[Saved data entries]
<<<<

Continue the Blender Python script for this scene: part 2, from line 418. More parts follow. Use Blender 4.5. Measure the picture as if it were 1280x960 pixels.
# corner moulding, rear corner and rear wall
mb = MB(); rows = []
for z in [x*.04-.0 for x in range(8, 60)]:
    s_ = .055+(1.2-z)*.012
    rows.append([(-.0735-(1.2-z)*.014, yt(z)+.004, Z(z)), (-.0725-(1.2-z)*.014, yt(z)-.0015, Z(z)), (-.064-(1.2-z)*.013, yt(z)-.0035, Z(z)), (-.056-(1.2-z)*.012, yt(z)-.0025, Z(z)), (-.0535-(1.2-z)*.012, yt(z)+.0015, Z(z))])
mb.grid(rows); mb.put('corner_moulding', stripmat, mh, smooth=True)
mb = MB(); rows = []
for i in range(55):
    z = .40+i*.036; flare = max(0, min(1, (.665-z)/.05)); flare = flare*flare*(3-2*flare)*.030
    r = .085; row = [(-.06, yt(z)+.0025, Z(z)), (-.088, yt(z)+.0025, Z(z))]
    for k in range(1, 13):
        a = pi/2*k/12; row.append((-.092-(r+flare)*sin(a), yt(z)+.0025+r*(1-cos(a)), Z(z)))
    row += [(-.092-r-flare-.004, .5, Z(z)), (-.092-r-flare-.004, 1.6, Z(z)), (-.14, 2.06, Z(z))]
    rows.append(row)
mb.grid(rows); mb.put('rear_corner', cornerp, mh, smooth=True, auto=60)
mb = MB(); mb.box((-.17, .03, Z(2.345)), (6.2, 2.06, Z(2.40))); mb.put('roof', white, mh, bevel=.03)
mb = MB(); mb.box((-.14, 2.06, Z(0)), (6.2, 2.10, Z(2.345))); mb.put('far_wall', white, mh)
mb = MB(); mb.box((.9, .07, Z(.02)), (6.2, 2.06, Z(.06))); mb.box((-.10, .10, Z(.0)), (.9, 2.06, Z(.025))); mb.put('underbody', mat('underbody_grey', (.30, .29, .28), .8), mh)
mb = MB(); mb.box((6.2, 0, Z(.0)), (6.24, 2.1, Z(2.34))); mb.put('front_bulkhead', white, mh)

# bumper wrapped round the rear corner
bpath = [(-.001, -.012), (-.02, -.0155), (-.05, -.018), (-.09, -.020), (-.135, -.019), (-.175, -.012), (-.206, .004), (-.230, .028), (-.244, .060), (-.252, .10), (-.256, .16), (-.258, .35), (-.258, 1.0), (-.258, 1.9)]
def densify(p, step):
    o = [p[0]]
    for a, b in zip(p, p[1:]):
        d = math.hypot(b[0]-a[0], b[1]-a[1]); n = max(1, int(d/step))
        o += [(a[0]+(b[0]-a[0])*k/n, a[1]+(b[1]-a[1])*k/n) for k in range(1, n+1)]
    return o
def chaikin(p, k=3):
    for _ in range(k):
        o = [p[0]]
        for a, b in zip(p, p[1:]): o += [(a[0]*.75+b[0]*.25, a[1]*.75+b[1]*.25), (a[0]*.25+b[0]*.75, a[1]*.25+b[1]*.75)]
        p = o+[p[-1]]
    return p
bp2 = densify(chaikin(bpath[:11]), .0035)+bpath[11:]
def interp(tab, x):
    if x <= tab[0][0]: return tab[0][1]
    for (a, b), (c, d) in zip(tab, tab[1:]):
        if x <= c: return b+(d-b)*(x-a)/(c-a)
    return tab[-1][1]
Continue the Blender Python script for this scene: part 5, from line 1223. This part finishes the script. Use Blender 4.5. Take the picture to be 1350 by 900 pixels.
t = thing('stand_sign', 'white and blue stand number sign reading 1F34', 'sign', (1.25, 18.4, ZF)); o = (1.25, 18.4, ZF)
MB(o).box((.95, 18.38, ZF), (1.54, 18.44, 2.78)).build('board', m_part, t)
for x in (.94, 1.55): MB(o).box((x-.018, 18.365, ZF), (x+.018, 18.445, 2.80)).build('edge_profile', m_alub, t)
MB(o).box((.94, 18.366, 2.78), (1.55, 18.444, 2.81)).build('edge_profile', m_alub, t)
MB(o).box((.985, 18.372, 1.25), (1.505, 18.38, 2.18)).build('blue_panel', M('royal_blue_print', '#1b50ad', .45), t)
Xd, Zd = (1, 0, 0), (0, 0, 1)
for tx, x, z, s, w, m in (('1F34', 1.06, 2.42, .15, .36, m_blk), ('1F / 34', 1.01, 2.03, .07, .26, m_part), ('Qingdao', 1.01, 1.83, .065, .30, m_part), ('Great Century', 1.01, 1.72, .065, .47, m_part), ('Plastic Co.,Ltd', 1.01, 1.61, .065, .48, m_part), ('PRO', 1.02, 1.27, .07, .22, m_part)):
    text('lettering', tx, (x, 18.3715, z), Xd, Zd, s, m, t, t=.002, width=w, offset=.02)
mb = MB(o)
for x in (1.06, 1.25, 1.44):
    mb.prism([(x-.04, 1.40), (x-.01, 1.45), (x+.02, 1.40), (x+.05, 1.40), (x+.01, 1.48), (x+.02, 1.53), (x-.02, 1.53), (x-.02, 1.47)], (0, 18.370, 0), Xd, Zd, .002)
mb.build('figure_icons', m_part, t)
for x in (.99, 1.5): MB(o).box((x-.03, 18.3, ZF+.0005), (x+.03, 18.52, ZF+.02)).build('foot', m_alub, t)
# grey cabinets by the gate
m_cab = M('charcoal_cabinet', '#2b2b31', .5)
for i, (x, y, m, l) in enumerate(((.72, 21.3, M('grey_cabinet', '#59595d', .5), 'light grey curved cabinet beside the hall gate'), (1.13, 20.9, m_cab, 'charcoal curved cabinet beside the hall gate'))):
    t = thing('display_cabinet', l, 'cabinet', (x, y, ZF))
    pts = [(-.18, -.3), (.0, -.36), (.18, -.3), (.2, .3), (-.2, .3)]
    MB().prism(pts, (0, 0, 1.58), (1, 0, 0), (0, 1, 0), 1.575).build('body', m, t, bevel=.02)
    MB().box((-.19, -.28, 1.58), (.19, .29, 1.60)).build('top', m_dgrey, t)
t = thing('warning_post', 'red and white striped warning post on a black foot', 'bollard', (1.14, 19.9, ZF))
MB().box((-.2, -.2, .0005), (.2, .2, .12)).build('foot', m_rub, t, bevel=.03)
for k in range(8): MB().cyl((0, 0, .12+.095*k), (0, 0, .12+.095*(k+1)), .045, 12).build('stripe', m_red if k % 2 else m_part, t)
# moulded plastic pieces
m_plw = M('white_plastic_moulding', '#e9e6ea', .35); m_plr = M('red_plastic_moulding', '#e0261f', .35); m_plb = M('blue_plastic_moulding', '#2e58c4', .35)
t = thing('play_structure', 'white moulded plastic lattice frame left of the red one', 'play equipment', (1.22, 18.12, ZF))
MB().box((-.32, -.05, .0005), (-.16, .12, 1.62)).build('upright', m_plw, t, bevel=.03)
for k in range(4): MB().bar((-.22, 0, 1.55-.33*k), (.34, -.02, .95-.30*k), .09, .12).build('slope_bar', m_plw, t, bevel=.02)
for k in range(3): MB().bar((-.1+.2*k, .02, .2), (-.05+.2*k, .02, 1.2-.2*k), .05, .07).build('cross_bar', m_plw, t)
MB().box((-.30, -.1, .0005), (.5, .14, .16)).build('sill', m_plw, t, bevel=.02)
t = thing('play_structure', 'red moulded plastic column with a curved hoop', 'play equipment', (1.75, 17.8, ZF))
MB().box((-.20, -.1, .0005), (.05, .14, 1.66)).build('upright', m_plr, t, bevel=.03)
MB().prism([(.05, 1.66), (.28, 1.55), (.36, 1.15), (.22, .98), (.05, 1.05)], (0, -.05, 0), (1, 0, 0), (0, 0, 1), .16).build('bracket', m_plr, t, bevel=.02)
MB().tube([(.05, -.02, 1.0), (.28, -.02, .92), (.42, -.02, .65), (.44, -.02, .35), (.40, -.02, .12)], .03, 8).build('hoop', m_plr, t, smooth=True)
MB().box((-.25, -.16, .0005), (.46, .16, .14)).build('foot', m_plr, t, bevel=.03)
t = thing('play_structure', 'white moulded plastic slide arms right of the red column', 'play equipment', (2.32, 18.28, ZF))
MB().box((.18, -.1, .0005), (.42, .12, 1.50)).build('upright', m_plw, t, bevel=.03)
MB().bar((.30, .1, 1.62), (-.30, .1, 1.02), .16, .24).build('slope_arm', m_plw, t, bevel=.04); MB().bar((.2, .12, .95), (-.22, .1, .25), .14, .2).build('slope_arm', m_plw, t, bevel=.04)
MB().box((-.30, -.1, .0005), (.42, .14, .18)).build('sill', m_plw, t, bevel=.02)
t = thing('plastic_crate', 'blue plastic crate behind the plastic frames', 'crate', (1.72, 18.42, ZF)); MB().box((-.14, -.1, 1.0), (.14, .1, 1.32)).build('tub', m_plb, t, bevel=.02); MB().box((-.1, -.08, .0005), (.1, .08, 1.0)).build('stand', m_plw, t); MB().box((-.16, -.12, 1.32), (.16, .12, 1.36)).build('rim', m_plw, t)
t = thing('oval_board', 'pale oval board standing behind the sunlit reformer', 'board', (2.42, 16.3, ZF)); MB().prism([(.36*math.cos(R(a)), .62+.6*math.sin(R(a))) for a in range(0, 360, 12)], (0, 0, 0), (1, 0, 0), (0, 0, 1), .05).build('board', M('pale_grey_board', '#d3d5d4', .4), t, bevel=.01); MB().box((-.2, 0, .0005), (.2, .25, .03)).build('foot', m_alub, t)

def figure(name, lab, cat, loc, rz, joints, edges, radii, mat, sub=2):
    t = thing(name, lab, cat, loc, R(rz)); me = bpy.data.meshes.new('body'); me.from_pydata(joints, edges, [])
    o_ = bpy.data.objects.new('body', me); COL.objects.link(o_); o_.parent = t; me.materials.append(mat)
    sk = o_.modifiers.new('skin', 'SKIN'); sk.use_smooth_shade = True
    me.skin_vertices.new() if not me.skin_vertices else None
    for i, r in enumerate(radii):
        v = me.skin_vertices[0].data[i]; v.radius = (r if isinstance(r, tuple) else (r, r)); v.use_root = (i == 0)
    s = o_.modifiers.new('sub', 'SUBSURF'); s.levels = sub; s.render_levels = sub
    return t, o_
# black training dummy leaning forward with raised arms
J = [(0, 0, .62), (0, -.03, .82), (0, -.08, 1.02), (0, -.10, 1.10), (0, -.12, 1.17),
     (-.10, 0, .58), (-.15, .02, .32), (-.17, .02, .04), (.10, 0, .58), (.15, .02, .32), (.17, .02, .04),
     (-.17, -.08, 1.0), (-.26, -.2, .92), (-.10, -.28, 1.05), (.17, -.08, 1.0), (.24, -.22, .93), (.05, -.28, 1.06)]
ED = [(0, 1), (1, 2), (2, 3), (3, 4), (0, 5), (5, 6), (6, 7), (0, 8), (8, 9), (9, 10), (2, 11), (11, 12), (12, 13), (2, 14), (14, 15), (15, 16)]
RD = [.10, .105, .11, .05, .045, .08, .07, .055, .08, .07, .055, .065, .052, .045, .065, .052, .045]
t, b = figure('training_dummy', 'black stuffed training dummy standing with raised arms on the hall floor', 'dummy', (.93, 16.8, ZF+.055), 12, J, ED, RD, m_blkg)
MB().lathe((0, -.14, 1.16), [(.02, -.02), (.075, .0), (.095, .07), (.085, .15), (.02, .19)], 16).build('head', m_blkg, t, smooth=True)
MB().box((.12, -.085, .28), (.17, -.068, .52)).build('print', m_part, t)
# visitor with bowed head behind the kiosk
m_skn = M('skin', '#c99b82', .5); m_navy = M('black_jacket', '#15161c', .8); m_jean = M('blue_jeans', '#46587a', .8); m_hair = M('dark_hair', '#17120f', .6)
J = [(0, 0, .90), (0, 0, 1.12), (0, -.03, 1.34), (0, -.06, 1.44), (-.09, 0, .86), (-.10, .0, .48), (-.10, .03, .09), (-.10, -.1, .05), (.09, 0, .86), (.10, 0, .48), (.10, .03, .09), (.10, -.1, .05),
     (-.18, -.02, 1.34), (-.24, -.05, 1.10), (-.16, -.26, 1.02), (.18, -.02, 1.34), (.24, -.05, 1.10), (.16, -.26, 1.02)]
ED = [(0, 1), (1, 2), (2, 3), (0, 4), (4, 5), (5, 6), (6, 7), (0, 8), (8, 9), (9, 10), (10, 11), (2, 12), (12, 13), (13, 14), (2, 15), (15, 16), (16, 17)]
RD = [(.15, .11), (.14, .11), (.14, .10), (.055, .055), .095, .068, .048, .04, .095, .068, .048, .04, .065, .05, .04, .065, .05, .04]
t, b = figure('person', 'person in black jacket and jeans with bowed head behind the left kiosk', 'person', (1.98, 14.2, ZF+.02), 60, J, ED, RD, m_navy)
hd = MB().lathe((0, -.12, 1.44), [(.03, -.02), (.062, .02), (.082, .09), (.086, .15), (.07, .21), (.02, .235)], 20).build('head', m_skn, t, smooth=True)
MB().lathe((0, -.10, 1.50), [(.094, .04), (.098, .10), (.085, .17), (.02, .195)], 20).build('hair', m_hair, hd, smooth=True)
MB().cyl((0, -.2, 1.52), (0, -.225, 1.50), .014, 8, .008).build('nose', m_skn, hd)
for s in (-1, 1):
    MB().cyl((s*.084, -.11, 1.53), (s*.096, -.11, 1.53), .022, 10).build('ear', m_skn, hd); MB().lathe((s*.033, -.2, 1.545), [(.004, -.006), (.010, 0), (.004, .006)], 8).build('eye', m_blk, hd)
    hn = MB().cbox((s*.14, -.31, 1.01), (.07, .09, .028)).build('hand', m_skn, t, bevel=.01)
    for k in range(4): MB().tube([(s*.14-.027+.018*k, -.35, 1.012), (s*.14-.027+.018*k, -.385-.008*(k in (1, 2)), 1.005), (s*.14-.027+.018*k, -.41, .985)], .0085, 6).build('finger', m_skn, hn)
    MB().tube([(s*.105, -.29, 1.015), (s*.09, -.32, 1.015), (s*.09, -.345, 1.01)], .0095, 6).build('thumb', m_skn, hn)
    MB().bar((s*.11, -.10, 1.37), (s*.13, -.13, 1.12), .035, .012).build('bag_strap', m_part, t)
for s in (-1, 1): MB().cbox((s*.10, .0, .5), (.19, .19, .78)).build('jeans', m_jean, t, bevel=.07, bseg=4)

>>>>

* _JOB_
Transcribe only the lines from the beginning of the entries to the line with "mb = MB(); mb.box((6.2, 0, Z(.0)), (6.24, 2.1, Z(2.34)));", inclusive, exactly as written.

* _RESPONSE TO THIS EXERCISE_
Continue the Blender Python script for this scene: part 2, from line 418. More parts follow. Use Blender 4.5. Measure the picture as if it were 1280x960 pixels.
# corner moulding, rear corner and rear wall
mb = MB(); rows = []
for z in [x*.04-.0 for x in range(8, 60)]:
    s_ = .055+(1.2-z)*.012
    rows.append([(-.0735-(1.2-z)*.014, yt(z)+.004, Z(z)), (-.0725-(1.2-z)*.014, yt(z)-.0015, Z(z)), (-.064-(1.2-z)*.013, yt(z)-.0035, Z(z)), (-.056-(1.2-z)*.012, yt(z)-.0025, Z(z)), (-.0535-(1.2-z)*.012, yt(z)+.0015, Z(z))])
mb.grid(rows); mb.put('corner_moulding', stripmat, mh, smooth=True)
mb = MB(); rows = []
for i in range(55):
    z = .40+i*.036; flare = max(0, min(1, (.665-z)/.05)); flare = flare*flare*(3-2*flare)*.030
    r = .085; row = [(-.06, yt(z)+.0025, Z(z)), (-.088, yt(z)+.0025, Z(z))]
    for k in range(1, 13):
        a = pi/2*k/12; row.append((-.092-(r+flare)*sin(a), yt(z)+.0025+r*(1-cos(a)), Z(z)))
    row += [(-.092-r-flare-.004, .5, Z(z)), (-.092-r-flare-.004, 1.6, Z(z)), (-.14, 2.06, Z(z))]
    rows.append(row)
mb.grid(rows); mb.put('rear_corner', cornerp, mh, smooth=True, auto=60)
mb = MB(); mb.box((-.17, .03, Z(2.345)), (6.2, 2.06, Z(2.40))); mb.put('roof', white, mh, bevel=.03)
mb = MB(); mb.box((-.14, 2.06, Z(0)), (6.2, 2.10, Z(2.345))); mb.put('far_wall', white, mh)
mb = MB(); mb.box((.9, .07, Z(.02)), (6.2, 2.06, Z(.06))); mb.box((-.10, .10, Z(.0)), (.9, 2.06, Z(.025))); mb.put('underbody', mat('underbody_grey', (.30, .29, .28), .8), mh)
mb = MB(); mb.box((6.2, 0, Z(.0)), (6.24, 2.1, Z(2.34))); mb.put('front_bulkhead', white, mh)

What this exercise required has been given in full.